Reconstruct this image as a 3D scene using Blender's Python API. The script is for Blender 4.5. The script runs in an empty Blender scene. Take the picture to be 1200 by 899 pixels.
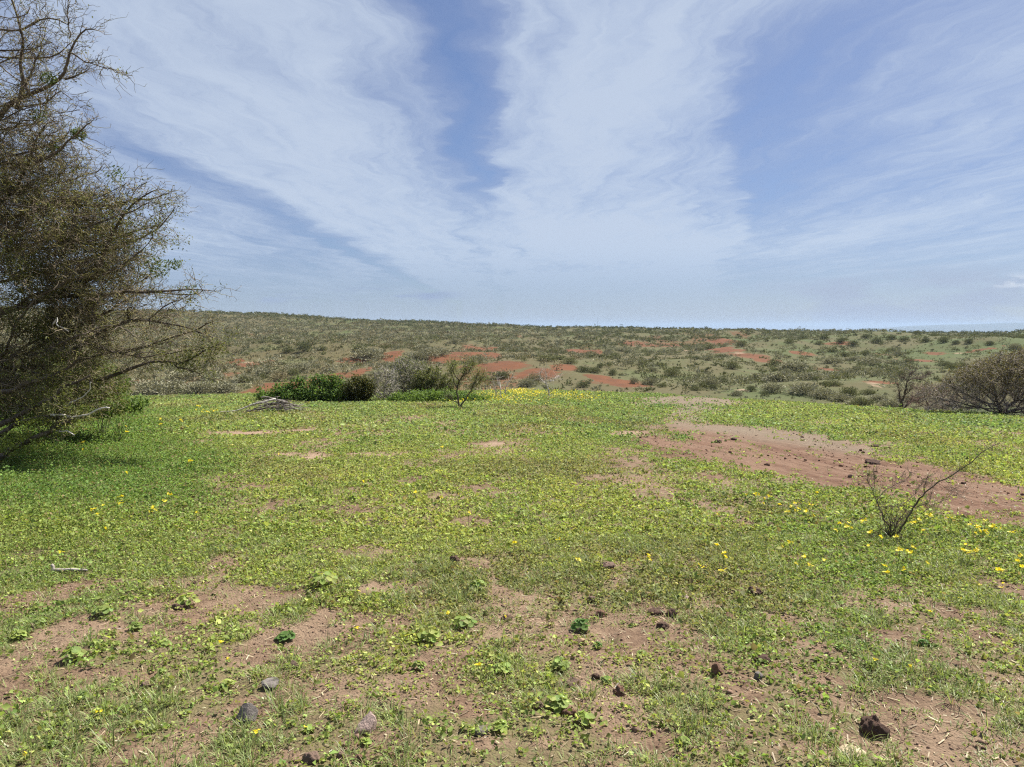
import bpy, math, random
import numpy as np
from mathutils import Vector

R = np.random.default_rng(7)
random.seed(7)
scene = bpy.context.scene
COL = scene.collection

# ------------------------------------------------------------------ camera model
EYE, FPX, CX, CY = 1.65, 832.0, 600.0, 449.5
PITCH = math.atan(63.5 / FPX)
CP, SP = math.cos(PITCH), math.sin(PITCH)


def raydir(px, py):
    a, b = (px - CX) / FPX, (CY - py) / FPX
    return np.array([a, CP + b * SP, -SP + b * CP])


def at(px, py, dist):
    """world point seen at a pixel of the photograph, dist metres ahead (along Y)"""
    d = raydir(px, py)
    return np.array([0, 0, EYE]) + d * (dist / d[1])


# ------------------------------------------------------------------ noise
def hash2(ix, iy, seed):
    n = (ix * 374761393 + iy * 668265263 + seed * 974634777) & 0xFFFFFFFF
    n = ((n ^ (n >> 13)) * 1274126177) & 0xFFFFFFFF
    return ((n ^ (n >> 16)) & 0xFFFF) / 65535.0


def vnoise(x, y, seed=0):
    x = np.asarray(x, float); y = np.asarray(y, float)
    ix = np.floor(x).astype(np.int64); iy = np.floor(y).astype(np.int64)
    fx, fy = x - ix, y - iy
    fx = fx * fx * fx * (fx * (fx * 6 - 15) + 10); fy = fy * fy * fy * (fy * (fy * 6 - 15) + 10)
    a = hash2(ix, iy, seed); b = hash2(ix + 1, iy, seed); c = hash2(ix, iy + 1, seed); d = hash2(ix + 1, iy + 1, seed)
    return (a + (b - a) * fx) * (1 - fy) + (c + (d - c) * fx) * fy


def fbm(x, y, octv=4, seed=0):
    s, a, t = 0.0, 0.5, 0.0
    for o in range(octv):
        s = s + a * vnoise(x, y, seed + o * 17); t += a
        c, sn = 1.6, 1.2
        x, y = c * np.asarray(x) - sn * np.asarray(y) + 3.1, sn * np.asarray(x) + c * np.asarray(y) - 7.7
        a *= 0.5
    return s / t


def sstep(a, b, x):
    t = np.clip((np.asarray(x, float) - a) / (b - a), 0, 1)
    return t * t * (3 - 2 * t)


# ------------------------------------------------------------------ terrain
LIP_U = np.array([-2.0, -0.7, -0.45, -0.2, 0.05, 0.18, 0.30, 0.48, 0.72, 0.9, 2.0])
LIP_D = np.array([28, 29, 30, 31.5, 34.5, 32.5, 28.0, 23.0, 17.8, 16.0, 14.0])
FD = np.array([-9e3, 0, 40, 60, 90, 150, 250, 400, 550, 690, 780, 1200, 3000, 9000.])
FZ = np.array([-8., -8, -8.6, -9.2, -8.6, -7.6, -7.2, -4.4, -1.8, 0.6, 0.0, -14, -60, -75.])


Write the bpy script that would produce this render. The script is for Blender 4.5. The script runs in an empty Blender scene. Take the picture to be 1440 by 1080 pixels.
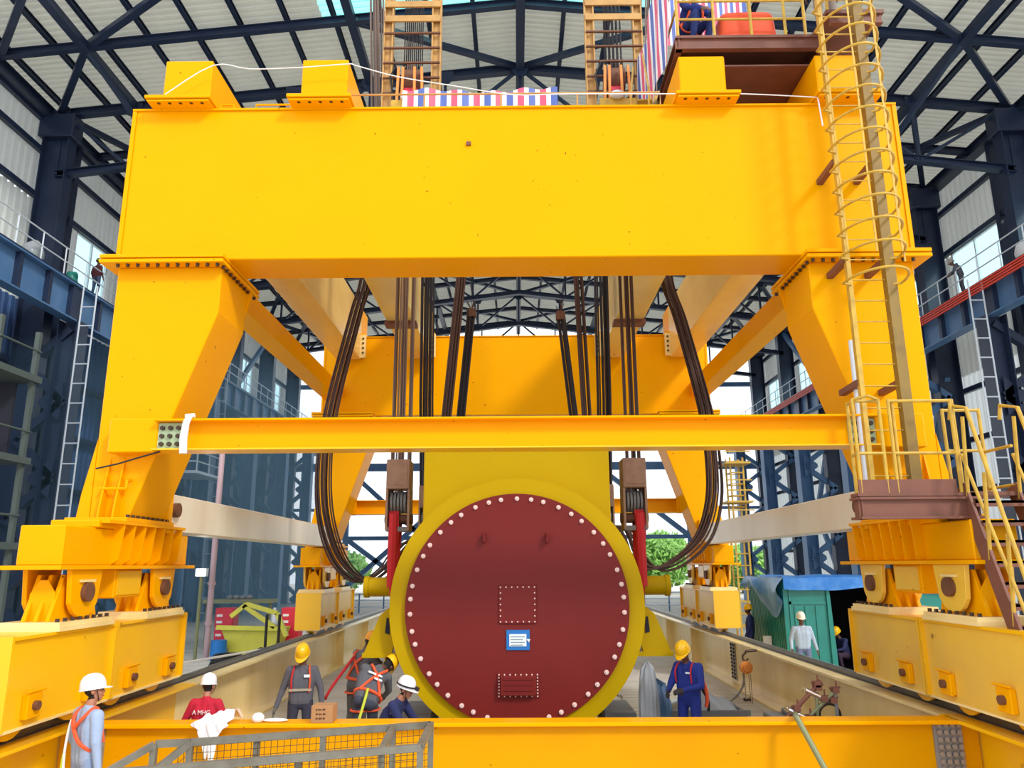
import bpy, bmesh, math, random
import numpy as np
from mathutils import Vector, Matrix, Euler
random.seed(7)
C = bpy.context.scene.collection
SC = bpy.context.scene
PI = math.pi
H = 2.97            # camera height above the workshop floor; all coordinates below are relative to the camera height
FL = -H             # floor level
# ------------------------------------------------------------------ camera, sky, sun, exposure
FPX = 1081.0
cam_d = bpy.data.cameras.new('camera'); cam = bpy.data.objects.new('camera', cam_d); C.objects.link(cam)
cam_d.sensor_width = 36.0; cam_d.lens = FPX / 1440 * 36; cam_d.clip_end = 600
cam.location = (0, 0, H)
CAMR = (Euler((math.radians(90 + 13.27), 0, math.radians(0.27))).to_matrix() @ Matrix.Rotation(math.radians(-0.35), 3, 'Z'))
cam.rotation_euler = CAMR.to_euler()
SC.camera = cam
w = bpy.data.worlds.new('sky'); SC.world = w; w.use_nodes = True
bg = w.node_tree.nodes['Background']
bg.inputs[0].default_value = (0.86, 0.93, 1.0, 1); bg.inputs[1].default_value = 1.4
sun_d = bpy.data.lights.new('sun', 'SUN'); sun = bpy.data.objects.new('sun', sun_d); C.objects.link(sun)
sun_d.energy = 1.7; sun_d.angle = math.radians(9); sun_d.color = (1.0, 0.95, 0.86)
sun.rotation_euler = Vector((-0.56, 0.64, -0.62)).to_track_quat('-Z', 'Y').to_euler()
SC.view_settings.view_transform = 'Standard'; SC.view_settings.look = 'None'
SC.view_settings.exposure = 0.25; SC.view_settings.gamma = 1.0; SC.view_settings.use_curve_mapping = False

def at(px, py, Y):
    """the point at depth Y that stands at this place of the 1440 x 1080 picture"""
    d = CAMR @ Vector(((px - 720) / FPX, (540 - py) / FPX, -1.0))
    return d * (Y / d.y)
def atx(px, py, X):
    d = CAMR @ Vector(((px - 720) / FPX, (540 - py) / FPX, -1.0))
    return d * (X / d.x)
# ------------------------------------------------------------------ materials
def lin(c):
    return tuple(((v / 255) / 12.92 if v / 255 <= 0.04045 else ((v / 255 + 0.055) / 1.055) ** 2.4) for v in c)
MATS = {}
def mat(name, rgb, rough=0.5, metal=0.0, dirt=None, dirt_amt=0.0, dirt_scale=3.0, spots=None, spot_amt=0.62, spot_scale=9.0,
        bump=0.0, bump_scale=40.0, stretch=(1, 1, 1), var=0.0, spec=0.5, sheer=0.0):
    if name in MATS: return MATS[name]
    m = bpy.data.materials.new(name); m.use_nodes = True; MATS[name] = m
    nt = m.node_tree; n = nt.nodes; l = nt.links; p = n['Principled BSDF']
    p.inputs['Roughness'].default_value = rough; p.inputs['Metallic'].default_value = metal
    p.inputs['Specular IOR Level'].default_value = spec
    col = (*lin(rgb), 1); p.inputs['Base Color'].default_value = col
    if sheer:                                           # thin sheet that lets part of the daylight through
        tr = n.new('ShaderNodeBsdfTranslucent'); tr.inputs[0].default_value = col; mx = n.new('ShaderNodeMixShader'); mx.inputs[0].default_value = sheer
        l.new(p.outputs[0], mx.inputs[1]); l.new(tr.outputs[0], mx.inputs[2]); l.new(mx.outputs[0], n['Material Output'].inputs[0])
    if dirt is None and spots is None and bump == 0 and var == 0: return m
    geo = n.new('ShaderNodeNewGeometry'); mp = n.new('ShaderNodeMapping'); mp.inputs['Scale'].default_value = stretch
    l.new(geo.outputs['Position'], mp.inputs['Vector'])
    cur = None
    def mixc(fac, a, b):
        x = n.new('ShaderNodeMix'); x.data_type = 'RGBA'
        l.new(fac, x.inputs[0])
        if a is None: x.inputs[6].default_value = col
        else: l.new(a, x.inputs[6])
        x.inputs[7].default_value = (*lin(b), 1)
        return x.outputs[2]
    def ramp(sock, lo, hi, top=1.0):
        r = n.new('ShaderNodeMapRange'); r.inputs[1].default_value = lo; r.inputs[2].default_value = hi; r.inputs[4].default_value = top
        l.new(sock, r.inputs[0]); return r.outputs[0]
    def noise(sc, det=5):
        t = n.new('ShaderNodeTexNoise'); t.inputs['Scale'].default_value = sc; t.inputs['Detail'].default_value = det
        l.new(mp.outputs[0], t.inputs['Vector']); return t.outputs[0]
    if var: cur = mixc(ramp(noise(0.9, 3), 0.3, 0.7, var), cur, tuple(int(v * 0.8) for v in rgb))
    if dirt is not None: cur = mixc(ramp(noise(dirt_scale, 7), 0.42, 0.75, dirt_amt), cur, dirt)
    if spots is not None: cur = mixc(ramp(noise(spot_scale, 4), spot_amt, spot_amt + 0.06), cur, spots)
    if cur is not None: l.new(cur, p.inputs['Base Color'])
    if bump:
        b = n.new('ShaderNodeBump'); b.inputs['Strength'].default_value = bump; b.inputs['Distance'].default_value = 0.02
        l.new(noise(bump_scale, 4), b.inputs['Height']); l.new(b.outputs[0], p.inputs['Normal'])
    return m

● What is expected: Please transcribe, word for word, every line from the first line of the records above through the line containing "return (a +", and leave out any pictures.

● The solution:
Reconstruct this image as a 3D scene using Blender's Python API. The script is for Blender 4.5. The script runs in an empty Blender scene. Take the picture to be 1200 by 899 pixels.
import bpy, math, random
import numpy as np
from mathutils import Vector

R = np.random.default_rng(7)
random.seed(7)
scene = bpy.context.scene
COL = scene.collection

# ------------------------------------------------------------------ camera model
EYE, FPX, CX, CY = 1.65, 832.0, 600.0, 449.5
PITCH = math.atan(63.5 / FPX)
CP, SP = math.cos(PITCH), math.sin(PITCH)


def raydir(px, py):
    a, b = (px - CX) / FPX, (CY - py) / FPX
    return np.array([a, CP + b * SP, -SP + b * CP])


def at(px, py, dist):
    """world point seen at a pixel of the photograph, dist metres ahead (along Y)"""
    d = raydir(px, py)
    return np.array([0, 0, EYE]) + d * (dist / d[1])


# ------------------------------------------------------------------ noise
def hash2(ix, iy, seed):
    n = (ix * 374761393 + iy * 668265263 + seed * 974634777) & 0xFFFFFFFF
    n = ((n ^ (n >> 13)) * 1274126177) & 0xFFFFFFFF
    return ((n ^ (n >> 16)) & 0xFFFF) / 65535.0


def vnoise(x, y, seed=0):
    x = np.asarray(x, float); y = np.asarray(y, float)
    ix = np.floor(x).astype(np.int64); iy = np.floor(y).astype(np.int64)
    fx, fy = x - ix, y - iy
    fx = fx * fx * fx * (fx * (fx * 6 - 15) + 10); fy = fy * fy * fy * (fy * (fy * 6 - 15) + 10)
    a = hash2(ix, iy, seed); b = hash2(ix + 1, iy, seed); c = hash2(ix, iy + 1, seed); d = hash2(ix + 1, iy + 1, seed)
    return (a + (b - a) * fx) * (1 - fy) + (c + (d - c) * fx) * fy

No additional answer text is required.